The other thing Sappho is best known for is her poetry. It was written for her friends, usually women, and she used an Aeolic dialect and numerous meters, one which was named the Sapphic stanza after her. She also composed and performed songs and poems called epithalamiums that are usually sung about marriage. But whether epithalamiums or not, Sappho's principal idea in her writing was love.
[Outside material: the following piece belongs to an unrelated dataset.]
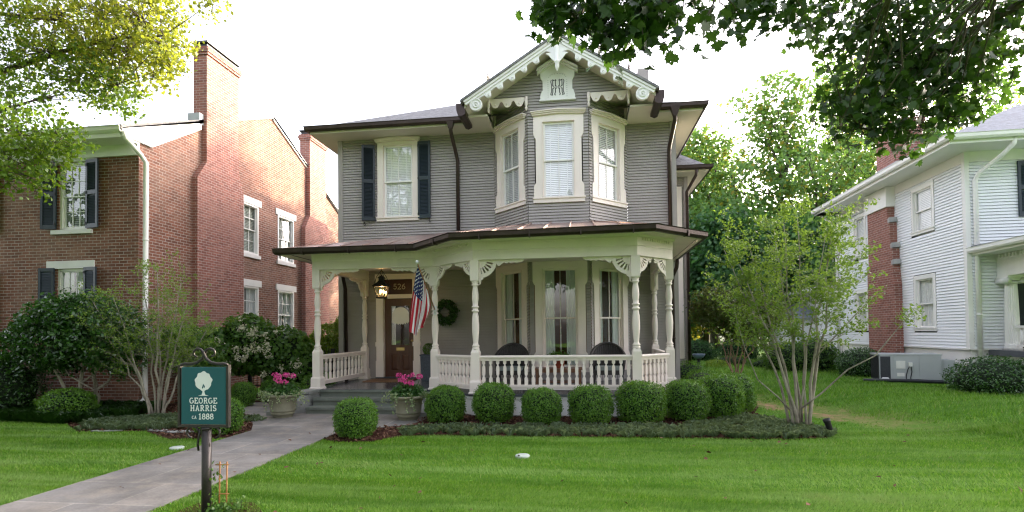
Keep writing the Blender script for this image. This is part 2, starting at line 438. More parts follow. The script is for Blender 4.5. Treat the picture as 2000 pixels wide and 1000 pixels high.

In the second and third centuries before Christ (B.C.), Aristophanes and Aristarchus put Sappho's works into nine books, organized by meter. These works not only influenced Roman poets, but also other readers and scholars. However, Sappho's writings were left out in 500 A.D. when others were being reproduced. It wasn't till the 1890's that her poems were collected as much as possible. In 1925, the first modern collection of Sappho's works was published by Oxford University Press. Most of her works are in fragments. Her most complete poem is thus:

Thorned in splendor, beauteous child of mighty
Zeus, wile weaving, immortal Aphrodite,
smile again; your frowning so affrays me
woe overweighs me.

Come to me now, if ever in the olden days
you did hear me from afar, and from the
golden halls of your father fly with all speeding
unto my pleading.

Down through mid-ether from Love's highest regions
swan-drawn in car convoyed by lovely legions
of bright-hued doves beclouding with their pinions
Earth's broad dominions.

Quickly you came; and, Blessed One, with
smiling countenance immortal, my heavy heart
beguiling, asked the cause of my pitiful condition-
why my petition:

What most I craved in brain-bewildered yearning;
whom would I win, so winsome in her spurning;
"Who is she, Sappho, so evilly requiting
fond love with slighting?

"She who flees you soon shall turn pursuing,
cold to your love now, weary with wooing,
gifts once scorned with greater gifts reclaiming
unto her shaming."

Come thus again; from cruel cares deliver;
of all that my heart wills graciously be giver-
greatest of gifts, your loving self and tender
to be my defender.

Sappho died in 570 B.C., the first known woman author and the individual who founded women's literature. She was called the "tenth muse" by Plato and is recognized as the muse of lesbian lovers today.